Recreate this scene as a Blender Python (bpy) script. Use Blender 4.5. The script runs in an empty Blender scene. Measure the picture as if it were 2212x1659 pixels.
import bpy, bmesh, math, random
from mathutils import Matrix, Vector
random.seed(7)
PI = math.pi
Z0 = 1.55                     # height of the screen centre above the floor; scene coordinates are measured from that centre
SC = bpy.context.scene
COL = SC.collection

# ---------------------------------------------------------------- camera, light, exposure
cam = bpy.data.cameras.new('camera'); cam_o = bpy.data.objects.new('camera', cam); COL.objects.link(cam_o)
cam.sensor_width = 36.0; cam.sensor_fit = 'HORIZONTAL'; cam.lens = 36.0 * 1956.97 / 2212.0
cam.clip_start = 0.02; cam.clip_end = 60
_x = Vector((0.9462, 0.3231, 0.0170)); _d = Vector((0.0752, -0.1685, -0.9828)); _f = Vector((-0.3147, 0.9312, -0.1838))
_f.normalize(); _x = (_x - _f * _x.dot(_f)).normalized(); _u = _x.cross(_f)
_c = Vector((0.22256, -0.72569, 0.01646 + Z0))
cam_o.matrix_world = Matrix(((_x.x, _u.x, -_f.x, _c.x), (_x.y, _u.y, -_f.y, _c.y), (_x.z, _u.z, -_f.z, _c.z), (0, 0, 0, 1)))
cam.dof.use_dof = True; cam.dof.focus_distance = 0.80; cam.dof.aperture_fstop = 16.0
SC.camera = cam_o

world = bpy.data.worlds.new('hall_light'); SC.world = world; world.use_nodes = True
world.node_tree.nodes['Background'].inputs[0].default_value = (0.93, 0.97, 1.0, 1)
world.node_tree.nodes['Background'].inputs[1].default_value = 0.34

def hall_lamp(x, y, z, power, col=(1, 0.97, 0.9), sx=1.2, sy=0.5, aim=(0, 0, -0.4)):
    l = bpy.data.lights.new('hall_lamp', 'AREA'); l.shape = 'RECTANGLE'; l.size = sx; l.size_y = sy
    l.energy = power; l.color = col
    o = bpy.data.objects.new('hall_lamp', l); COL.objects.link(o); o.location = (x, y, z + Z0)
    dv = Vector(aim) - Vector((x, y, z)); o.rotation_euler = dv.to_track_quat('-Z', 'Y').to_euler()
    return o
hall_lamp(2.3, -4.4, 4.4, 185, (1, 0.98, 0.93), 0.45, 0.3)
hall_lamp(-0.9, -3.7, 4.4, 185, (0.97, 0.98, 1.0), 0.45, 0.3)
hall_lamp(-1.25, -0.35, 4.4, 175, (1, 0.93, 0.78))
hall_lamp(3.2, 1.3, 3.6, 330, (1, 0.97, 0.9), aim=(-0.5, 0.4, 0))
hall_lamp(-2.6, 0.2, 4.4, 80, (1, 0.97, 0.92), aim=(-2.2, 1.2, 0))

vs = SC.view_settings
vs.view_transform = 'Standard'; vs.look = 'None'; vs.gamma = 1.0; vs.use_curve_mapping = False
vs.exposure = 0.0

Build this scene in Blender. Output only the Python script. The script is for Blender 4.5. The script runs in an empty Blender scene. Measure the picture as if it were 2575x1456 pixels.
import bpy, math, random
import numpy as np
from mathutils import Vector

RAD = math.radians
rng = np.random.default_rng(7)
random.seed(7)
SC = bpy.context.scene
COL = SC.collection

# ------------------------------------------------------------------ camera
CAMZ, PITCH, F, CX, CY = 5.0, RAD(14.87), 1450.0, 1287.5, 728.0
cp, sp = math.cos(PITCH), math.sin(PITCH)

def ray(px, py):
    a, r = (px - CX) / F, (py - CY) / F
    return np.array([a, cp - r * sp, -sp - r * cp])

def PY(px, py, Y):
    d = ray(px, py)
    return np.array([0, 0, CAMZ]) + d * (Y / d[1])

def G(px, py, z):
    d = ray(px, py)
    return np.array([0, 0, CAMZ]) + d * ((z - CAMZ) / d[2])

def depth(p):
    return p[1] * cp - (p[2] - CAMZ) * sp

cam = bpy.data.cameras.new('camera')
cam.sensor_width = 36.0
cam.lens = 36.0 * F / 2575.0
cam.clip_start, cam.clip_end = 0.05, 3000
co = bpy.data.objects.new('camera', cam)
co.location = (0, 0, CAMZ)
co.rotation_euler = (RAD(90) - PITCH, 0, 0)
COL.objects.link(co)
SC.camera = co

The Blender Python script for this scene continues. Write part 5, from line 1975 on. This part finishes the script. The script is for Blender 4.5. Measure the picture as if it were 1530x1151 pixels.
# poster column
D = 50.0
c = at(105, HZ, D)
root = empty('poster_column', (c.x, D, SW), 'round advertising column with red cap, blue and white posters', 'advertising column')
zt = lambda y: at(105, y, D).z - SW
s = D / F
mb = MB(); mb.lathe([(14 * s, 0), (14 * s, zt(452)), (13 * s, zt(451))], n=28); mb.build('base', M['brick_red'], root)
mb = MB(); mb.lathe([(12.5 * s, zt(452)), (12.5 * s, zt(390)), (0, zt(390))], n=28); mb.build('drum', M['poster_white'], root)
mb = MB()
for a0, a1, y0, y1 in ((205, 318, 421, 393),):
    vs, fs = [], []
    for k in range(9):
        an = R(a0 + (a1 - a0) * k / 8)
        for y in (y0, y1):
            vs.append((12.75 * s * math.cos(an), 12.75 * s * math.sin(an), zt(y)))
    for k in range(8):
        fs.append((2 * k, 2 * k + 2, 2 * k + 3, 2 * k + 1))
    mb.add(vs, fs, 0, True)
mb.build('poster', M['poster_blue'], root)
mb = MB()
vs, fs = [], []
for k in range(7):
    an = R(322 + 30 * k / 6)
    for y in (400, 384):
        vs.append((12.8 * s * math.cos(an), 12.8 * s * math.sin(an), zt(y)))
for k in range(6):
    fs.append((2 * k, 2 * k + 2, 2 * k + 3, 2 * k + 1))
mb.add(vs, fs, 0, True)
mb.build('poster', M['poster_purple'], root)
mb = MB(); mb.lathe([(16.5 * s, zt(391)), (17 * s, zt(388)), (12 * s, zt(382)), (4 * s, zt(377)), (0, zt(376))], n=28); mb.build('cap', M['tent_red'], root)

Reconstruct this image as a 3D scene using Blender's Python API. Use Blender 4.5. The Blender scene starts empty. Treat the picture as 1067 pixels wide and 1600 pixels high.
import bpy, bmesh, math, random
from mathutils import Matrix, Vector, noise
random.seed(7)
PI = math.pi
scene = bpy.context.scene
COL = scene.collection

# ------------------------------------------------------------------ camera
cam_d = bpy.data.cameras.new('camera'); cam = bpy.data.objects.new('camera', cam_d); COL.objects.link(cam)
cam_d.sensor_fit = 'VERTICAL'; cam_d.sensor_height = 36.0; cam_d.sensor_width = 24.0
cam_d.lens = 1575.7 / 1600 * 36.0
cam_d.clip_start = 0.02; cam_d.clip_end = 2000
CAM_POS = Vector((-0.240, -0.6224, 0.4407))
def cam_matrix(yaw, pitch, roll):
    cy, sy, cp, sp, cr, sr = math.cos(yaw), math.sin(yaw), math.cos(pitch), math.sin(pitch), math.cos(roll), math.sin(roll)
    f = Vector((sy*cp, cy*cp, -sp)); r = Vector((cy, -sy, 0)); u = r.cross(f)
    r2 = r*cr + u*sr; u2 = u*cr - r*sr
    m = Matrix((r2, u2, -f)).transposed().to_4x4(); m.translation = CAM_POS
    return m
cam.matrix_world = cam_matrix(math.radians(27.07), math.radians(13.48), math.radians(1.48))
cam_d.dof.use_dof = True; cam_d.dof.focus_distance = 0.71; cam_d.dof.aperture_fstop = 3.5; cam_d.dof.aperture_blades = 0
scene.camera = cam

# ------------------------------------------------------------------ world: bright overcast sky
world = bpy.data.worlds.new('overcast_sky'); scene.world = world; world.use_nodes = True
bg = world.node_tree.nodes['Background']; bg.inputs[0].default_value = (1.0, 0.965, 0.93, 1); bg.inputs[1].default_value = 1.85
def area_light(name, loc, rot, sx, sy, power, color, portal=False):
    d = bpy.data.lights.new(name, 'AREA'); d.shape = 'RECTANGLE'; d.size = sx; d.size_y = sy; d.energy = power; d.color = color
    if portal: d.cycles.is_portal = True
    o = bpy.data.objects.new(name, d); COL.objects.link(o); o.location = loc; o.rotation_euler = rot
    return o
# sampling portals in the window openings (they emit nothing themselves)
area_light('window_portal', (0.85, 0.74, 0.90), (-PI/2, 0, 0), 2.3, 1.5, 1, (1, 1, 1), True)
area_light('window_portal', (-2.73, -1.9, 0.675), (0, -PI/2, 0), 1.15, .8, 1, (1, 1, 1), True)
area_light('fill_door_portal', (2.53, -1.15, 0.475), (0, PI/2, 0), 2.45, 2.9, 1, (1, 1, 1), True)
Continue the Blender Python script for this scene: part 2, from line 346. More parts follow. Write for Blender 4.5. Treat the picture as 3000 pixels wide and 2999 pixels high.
————————
§ TASK REQUIREMENTS:
Exactly how many lines of the listing above contain the string "part"? Give no more than the number.

§ FULL RESPONSE:
2